[DIRECTION]: In the entries that follow, find the word "empty" and report each line it is on.
☆ ☆ ☆ ☆ ☆ ☆ ☆
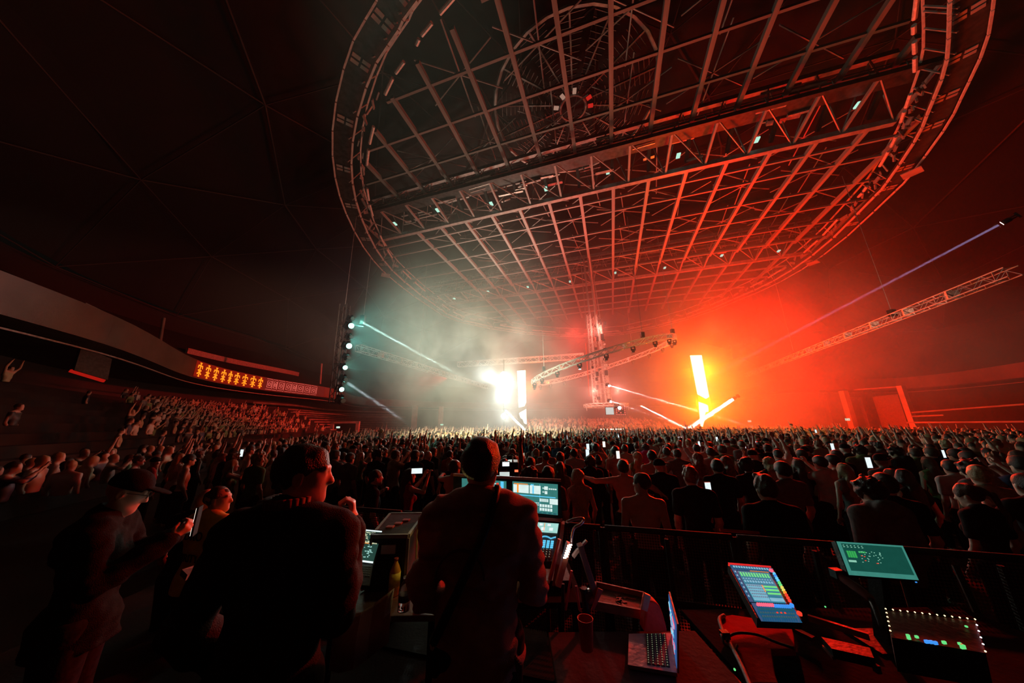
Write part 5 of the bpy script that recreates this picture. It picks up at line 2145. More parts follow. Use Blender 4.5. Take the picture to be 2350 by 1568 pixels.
# man looking down at his phone at far left
TP = P(292, 1092, 2.0)
TH_ = TP.z - RZ + .03
p3 = pose(sh=((-.185, -.01, 1.42), (.185, .02, 1.42)), el=((-.25, .08, 1.18), (.25, .10, 1.17)), wr=((-.12, .30, 1.30), (.10, .33, 1.33)), hand=({'dir': (.3, .8, .5), 'palm': (.6, 0, .6), 'curl': .8}, {'dir': (-.2, .8, .6), 'palm': (-.5, 0, .6), 'curl': .8}), head=(0, .05, 1.63), yaw=.12, nod=-.42, wide=1.1)
M3 = hero(p3, (TP.x - .03, 2.0, RZ), -1.05, TH_, 'man in a dark cap and glasses looking down at his phone at far left', None, 0, dict(sleeve=.96, g=.030, fold=.007, mats=mat('jacket_olive', (.012, .010, .008), .85, 0, .2, 40, .4, 200, spec=.1), nz=.008, collar=True, hem=.82))
inst('cap', cap_mesh(p3, .007, CLO['black']), M3)
Rg = Matrix.Rotation(.12, 3, 'Z') @ Matrix.Rotation(-.42, 3, 'X')
hc_ = Vector(p3['head'])


def H3(x, y, z):
    return hc_ + Rg @ Vector((x, y, z))


mb = MB()
for sx_ in (-1, 1):
    for k in range(12):
        a0, a1 = 2 * math.pi * k / 12, 2 * math.pi * (k + 1) / 12
        mb.tube(H3(sx_ * .033 + .022 * math.cos(a0), .108, .008 + .018 * math.sin(a0)), H3(sx_ * .033 + .022 * math.cos(a1), .108, .008 + .018 * math.sin(a1)), .0018, 5)
    mb.tube(H3(sx_ * .055, .108, .012), H3(sx_ * .08, .0, .0), .0018, 5)
mb.tube(H3(-.011, .11, .01), H3(.011, .11, .01), .0018, 5)
mb.build('glasses', BLACK, M3)
MB().ball(tuple(H3(0, .03, -.15)), (.05, .04, .04), 12).build('green_lit_collar', mat('collar_green_light', (.05, .30, .07), .8), M3, True)  # green light on the collar, put in as a green coloured ball
hw_ = M3.matrix_basis @ Vector(((p3['wr'][0][0] + p3['wr'][1][0]) / 2, .42, 1.40))
phone(hw_, -1.05, 'phone held low by the capped man at far left', None, 1.1, True)

# security guard
GP = G(503, 1117, 1.80)
p4 = pose(yaw=-.9, wide=1.12, el=((-.25, .02, 1.14), (.28, .10, 1.16)), wr=((-.2, .2, 1.05), (.22, .30, 1.28)), hand=(None, {'dir': (0, .6, 1), 'palm': (-1, 0, 0), 'curl': .7}))
M4 = hero(p4, (GP.x, GP.y, 0), math.atan2(-(0 - GP.x) * .0 + .35, 1) * 0 - .25, 1.80, 'bald security guard in a yellow vest left of the listening man', 'bald', 1, dict(sleeve=.9, g=.016, mats=CLO['black'], nz=.004), 0, .008, .011)
inst('vest', top_mesh(p4, .011, sleeve=.10, g=.030, hem=.90, mats=mat('vest_yellow', (.85, .55, .05), .7, 0, .08, 20), nz=.003, name='vest'), M4)


def text_mesh(s, size, m, name):
    c = bpy.data.curves.new('t', 'FONT')
    c.body = s
    c.size = size
    c.align_x = 'CENTER'
    c.extrude = .003
    o = bpy.data.objects.new('t', c)
    COL.objects.link(o)
    dg = bpy.context.evaluated_depsgraph_get()
    me = bpy.data.meshes.new_from_object(o.evaluated_get(dg))
    bpy.data.objects.remove(o)
    me.name = name
    me.materials.clear()
    me.materials.append(m)
    return me


inst('lettering', text_mesh('HYDRO', .105, BLACK, 'lettering'), M4, (0, -.168, 1.34), (math.pi / 2, 0, 0))
inst('lettering', text_mesh('SECURITY', .088, BLACK, 'lettering'), M4, (0, -.172, 1.17), (math.pi / 2, 0, 0))
inst('lettering', text_mesh('OVO', .05, BLACK, 'lettering'), M4, (0, -.162, 1.455), (math.pi / 2, 0, 0))
phone(M4.matrix_basis @ Vector((.20, .38, 1.46)), .6, 'phone in the hand of the security guard', None, 1.1)

# camera operator with lit camera above the console
CP = G(1172, 1046, 1.78)
o = person('curly_tee', (CP.x, CP.y, 0), face_stage(CP, -.2), 1.76, 0, 0, 'black', 1, 'curly haired camera operator with headphones behind the console man', CG)
hc0 = Vector(poses['turnl'][0]['head'])
mb = MB()
for k in range(12):
    a0, a1 = math.pi * k / 12, math.pi * (k + 1) / 12
    mb.tube((hc0.x + .125 * math.cos(a0), 0.02, hc0.z + .02 + .15 * math.sin(a0)), (hc0.x + .125 * math.cos(a1), .02, hc0.z + .02 + .15 * math.sin(a1)), .010, 6)
mb.ball((hc0.x - .115, .02, hc0.z - .01), (.03, .04, .045)).ball((hc0.x + .115, .02, hc0.z - .01), (.03, .04, .045))
mb.build('headphones', BLACK, o, True)
t = empty('video_camera', P(1177, 1072, 4.8), 'video camera with a lit viewfinder held by the operator above the console', 'camera')
MB().box((0, 0, 0), (.16, .34, .17)).build('body', BLACK, t, bevel=.01)
MB().lathe([(.05, 0), (.06, .1), (.065, .22)], (0, .16, 0), 14, rot=Matrix.Rotation(-math.pi / 2, 3, 'X')).build('camera_lens', BLACK, t, True)
v = MB().box((-.10, -.16, .06), (.12, .012, .08)).build('viewfinder', BLACK, t)
MB().box((-.10, -.168, .06), (.10, .004, .055)).build('picture', emit('viewfinder_glow', (.9, .95, 1), 1.3), v)
MB().bar((0, -.1, .085), (0, .12, .14), .02).build('handle', BLACK, t)
MB().box((.05, -.175, -.03), (.05, .004, .03)).build('red_light', emit('tally', (1, .12, .05), 2), t)
MB().bar((0, 0, -.09), (0, 0, -1.3), .03).build('tripod_stem', BLACK, t)
o = MB().box((0, 0, 0), (.085, .02, .07)).build('small_display', emit('label_glow', (.75, .85, .8), .8))
o.location = P(1158, 1094, 2.80)
tag(o, 'small pale display standing on the console hood', 'display')


# ---------------------------------------------------------------- screens drawn by (u, v) inside a quad
class Quad:
    """corners: top-left, top-right, bottom-right, bottom-left"""

    def __init__(s, tl, tr, br_, bl):
        s.c = [Vector(x) for x in (tl, tr, br_, bl)]
        s.n = (s.c[1] - s.c[0]).cross(s.c[3] - s.c[0]).normalized()
        if s.n.dot(Vector((0, 0, CAMZ)) - s.c[0]) < 0:
            s.n = -s.n

    def pt(s, u, v, l=0):
        a = s.c[0].lerp(s.c[1], u)
        b = s.c[3].lerp(s.c[2], u)
        return a.lerp(b, v) + s.n * l

    def rect(s, mb, u0, v0, u1, v1, l=.001, t=.002, mi=0):
        q = [s.pt(u0, v0, l + t), s.pt(u1, v0, l + t), s.pt(u1, v1, l + t), s.pt(u0, v1, l + t)]
        q2 = [s.pt(u0, v0, l), s.pt(u1, v0, l), s.pt(u1, v1, l), s.pt(u0, v1, l)]
        return mb.hexa(q2, q, mi)

    def shift(s, o):
        q = Quad(*[c - o for c in s.c])
        q.n = s.n
        return q


def E_(n, c, s=1.0):
    return emit('ui_' + n, c, s)


UI = dict(teal=E_('teal', (.07, .34, .31), .55), tealb=E_('teal_bright', (.45, .85, .78), .8), pale=E_('pale', (.75, .93, .9), .95), dark=E_('dark_teal', (.03, .20, .18), .5), orange=E_('orange', (1, .28, .03), 1.1), red=E_('red', (1, .06, .03), .9), blue=E_('blue', (.05, .30, .9), 1.0), cyan=E_('cyan', (.12, .62, .95), 1.0), green=E_('green', (.15, .85, .25), .9), yellow=E_('yellow', (.9, .8, .15), .9), white=E_('white', (.85, .95, .95), 1.0), pink=E_('pink', (1, .15, .25), 1.0), navy=E_('navy', (.02, .10, .2), .5), cream=E_('cream', (.8, .85, .55), .8))


def frame_of(q, mbm, t, w=.03, depth=.03, name='bezel', m=BLACK):
    mb = MB()
    q.rect(mb, -w, -w * 1.4, 1 + w, 1 + w * 1.4, -depth, depth - .001)
    return mb.build(name, m, t)


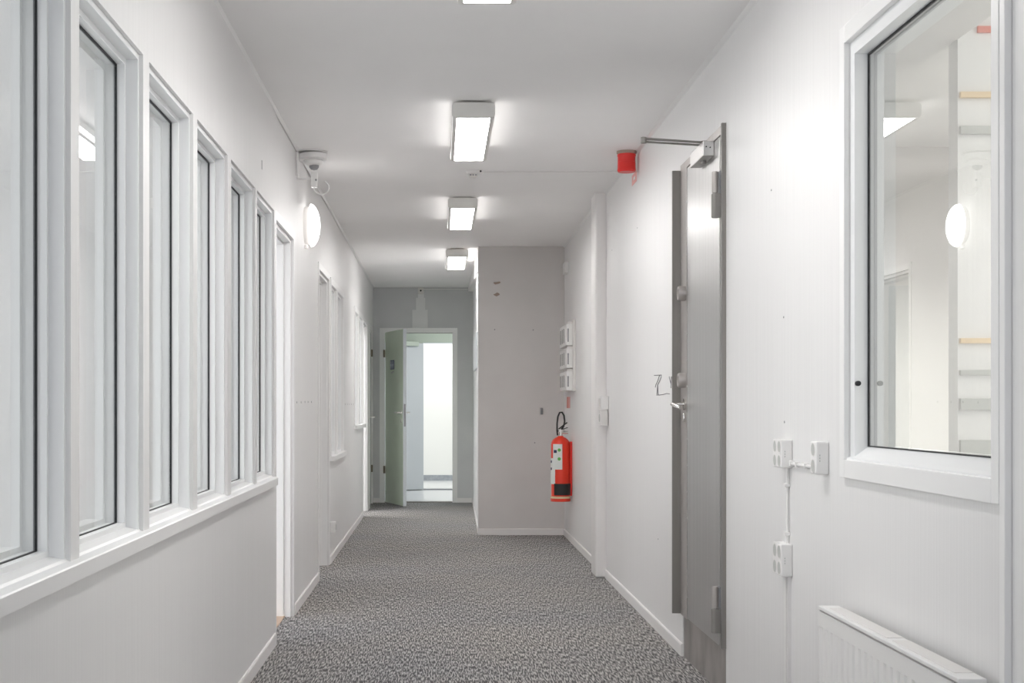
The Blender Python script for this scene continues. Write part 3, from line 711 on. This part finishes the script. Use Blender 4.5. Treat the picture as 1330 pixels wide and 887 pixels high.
for z in (.715, .79): MB().cyl((ex+(r+.002)*math.cos(math.radians(258)), ey+(r+.002)*math.sin(math.radians(258)), z), 'Y', .014, .003, 16).build('label_dot', M['green'], e)
for z in (.68, .62): arc_patch(185, 205, z, z+.02, r+.002, .001).build('label_print', M['blue'], e, True)
arc_patch(228, 350, .408, .505, r+.0015, .006, 20).build('rubber_band', M['black'], e, True)
arc_patch(190, 340, .378, .396, r+.0015, .003, 20).build('scuff_band', M['tan'], e, True)
b = MB(); b.cyl((ex, ey, zb+.575), 'Z', .018, .04, 20); b.cyl((ex, ey-.01, zb+.60), 'Z', .026, .022, 20); b.cyl((ex+.035, ey, zb+.585), 'X', .012, .06, 14)
b.build('valve', M['chrome'], e, True)
b = MB(); bar(b, (ex-.01, ey-.02, zb+.62), (ex+.045, ey-.05, zb+.665), .016, .008); bar(b, (ex-.01, ey-.02, zb+.605), (ex+.05, ey-.05, zb+.625), .014, .006); b.build('lever', M['black'], e)
pts = [(ex-.026, ey-.02, zb+.56), (ex-.030, ey-.02, zb+.60), (ex-.030, ey-.02, zb+.66), (ex-.024, ey-.02, zb+.72), (ex-.008, ey-.02, zb+.755), (ex+.012, ey-.02, zb+.757), (ex+.028, ey-.02, zb+.73), (ex+.034, ey-.02, zb+.68), (ex+.026, ey-.02, zb+.64), (ex+.006, ey-.02, zb+.61)]
b = MB(); b.tube(pts, .0075, 10); b.build('hose', M['black'], e, True)
b = MB(); b.box(XR-.018, XR, ey-.03, ey+.03, .40, .86, .003); b.build('bracket', M['redp'], e)

# ---------------------------------------------------------------- radiator
ry0, ry1 = 2.84, 3.892; xf, xb = 1.036, 1.093; zt, zb = .609, .11
e = empty('radiator', (xf, (ry0+ry1)/2, zb), 'white panel radiator under the right hand window', 'radiator')
# fluted front panel
prof = [(ry0, zb)]
b2 = bmesh.new(); n = 21; p_ = .05; rows = []
def fl(y):
    k = ((ry1-.005-y) % p_)/p_
    return .0 if k < .30 else (.005*min(1, (k-.30)/.12) if k < .6 else .005*max(0, min(1, (1-k)/.12)))
ys = [ry0 + i*(ry1-ry0)/420 for i in range(421)]
zs = [zb, zb+.045, zb+.06, zt-.057, zt-.0545, zt-.016]
V = []
for y in ys:
    d = fl(y); V.append([b2.verts.new((xf+(d if 1 < j < 4 else 0), y, z)) for j, z in enumerate(zs)])
for A, B in zip(V, V[1:]):
    for j in range(5): b2.faces.new((A[j], B[j], B[j+1], A[j+1]))
m_ = MB(); m_.merge(b2); m_.box(xf+.008, xf+.014, ry0, ry1, zb, zt-.016); m_.box(xf, xf+.012, ry0, ry1, zt-.0165, zt-.014); m_.box(xf, xf+.012, ry0-.001, ry0, zb, zt-.016); m_.box(xf, xf+.012, ry1, ry1+.001, zb, zt-.016)
m_.build('front_panel', M['plastic'], e)
b = MB(); b.box(xb-.008, xb, ry0+.005, ry1-.005, zb, zt-.02); b.build('rear_panel', M['plastic'], e)
b = MB(); b.box(xf, xb, ry0, ry1, zt-.010, zt, .002); b.build('top_grille', M['plastic'], e)
b = MB()
for (u, v_) in ((ry0+.06, ry0+.46), (ry0+.50, ry1-.06)): b.box(xf+.014, xb-.003, u, v_, zt+.0002, zt+.0016)
b.build('grille_insert', M['plasto'], e)
for y in (ry0, ry1-.012):
    b = MB(); b.box(xf+.002, xb-.002, y+.001, y+.011, zb, zt-.010); b.build('side_cover', M['plastic'], e)
for y in (ry0+.2, ry1-.2):
    b = MB(); b.box(xb, XR-.002, y-.015, y+.015, zb+.05, zt-.06); b.build('bracket', M['plasto'], e)

# switch cabinet in the far bay
t = tag(MB().box(.345, .385, 13.35, 14.6, 1.52, 1.86, .006).build('switch_cabinet', M['doorw']), 'flat grey cabinet on the side wall of the far bay', 'cabinet')

# ---------------------------------------------------------------- lights
def area(name, loc, rot, sx, sy, power, col=(1,1,1)):
    l = bpy.data.lights.new(name, 'AREA'); l.shape = 'RECTANGLE'; l.size = sx; l.size_y = sy; l.energy = power; l.color = col
    o = bpy.data.objects.new(name, l); COL.objects.link(o); o.location = loc; o.rotation_euler = rot; return o
area('daylight_rear', (.17, -2.2, 1.55), (-PI/2, 0, PI), 1.45, 1.45, 12, (.95,.97,1.0)).rotation_euler = (PI/2, 0, 0)
area('office_light', (-2.7, 3.0, H-.02), (0,0,0), 2.2, 5, 14, (.95,.97,1.0))
area('office_fill', (-4.45, 3.6, 1.25), (0,-PI/2,0), 1.3, 6.5, 58, (.97,.98,1.0))  # unseen fill panel, added to lift the corridor ceiling through the windows
area('side_room_fill', (5.9, 2.9, 1.3), (0,PI/2,0), 1.4, 4.5, 50, (.99,.99,1.0))  # added fill panel, brightens ceiling and left wall through the right window
area('office_light', (-2.7, 10.3, H-.02), (0,0,0), 2.2, 3, 18, (1,.98,.96))
area('office_light', (-2.2, 14.7, H-.02), (0,0,0), 2.2, 3, 62, (1,1,1))
area('lobby_light', (.6, 18.4, H-.02), (0,0,0), .6, .8, 14, (1,1,.98))
area('end_room_light', (.3, 21.2, H-.02), (0,0,0), 2.5, 1.6, 24, (1,.995,.99))
area('side_room_light', (3.4, 3.6, 2.97), (0,0,0), 1.8, 3, 30, (1,.99,.96))
area('side_room_light', (2.6, 8.0, H-.5), (0,0,0), 1.6, 2, 80, (1,.99,.96))
W = bpy.data.worlds.new('world'); S.world = W; W.use_nodes = True
W.node_tree.nodes['Background'].inputs[0].default_value = (.75,.85,1,1); W.node_tree.nodes['Background'].inputs[1].default_value = .8

S.view_settings.view_transform = 'Standard'; S.view_settings.look = 'None'
S.view_settings.gamma = 1; S.view_settings.use_curve_mapping = False
S.view_settings.exposure = 1.0
S.cycles.use_denoising = True; S.cycles.max_bounces = 12; S.cycles.diffuse_bounces = 9
S.cycles.transparent_max_bounces = 16; S.cycles.sample_clamp_indirect = 6
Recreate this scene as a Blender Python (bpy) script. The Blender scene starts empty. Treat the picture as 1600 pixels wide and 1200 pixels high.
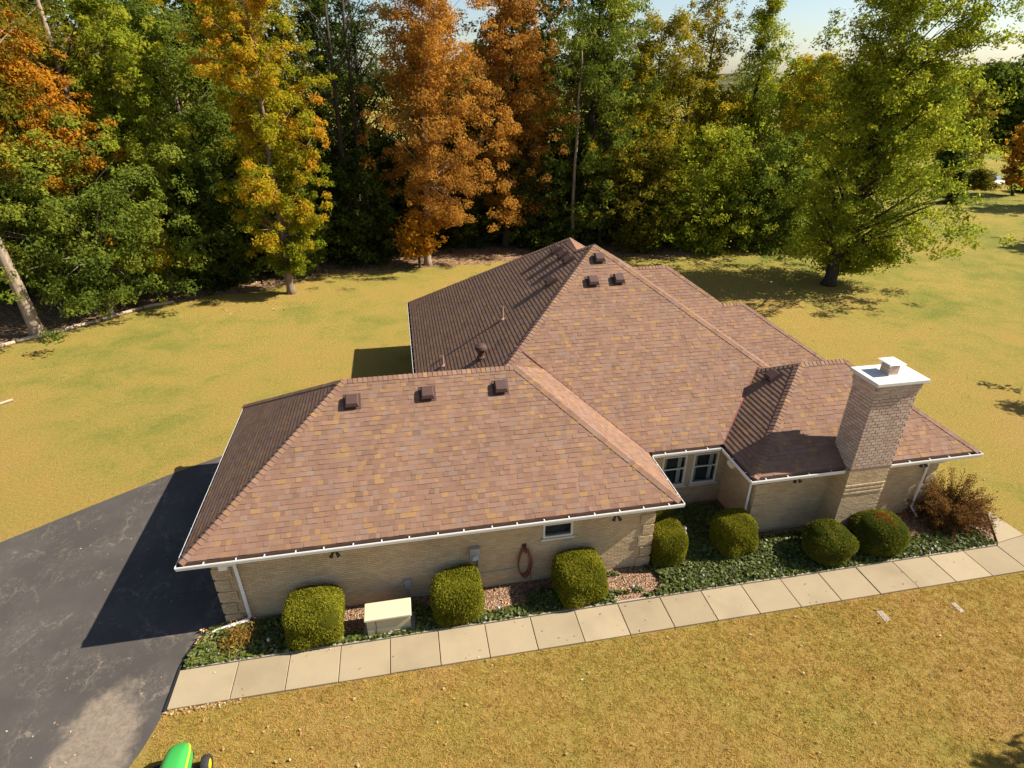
☆ ☆ ☆ ☆ ☆ ☆ ☆
[OUTPUT FOR THIS EXERCISE]:
t = empty('video_camera', P(1177, 1072, 4.8), 'video camera with a lit viewfinder held by the operator above the console', 'camera')
e = empty('radiator', (xf, (ry0+ry1)/2, zb), 'white panel radiator under the right hand window', 'radiator')
Recreate this scene as a Blender Python (bpy) script. The Blender scene starts empty. Treat the picture as 1600 pixels wide and 1200 pixels high.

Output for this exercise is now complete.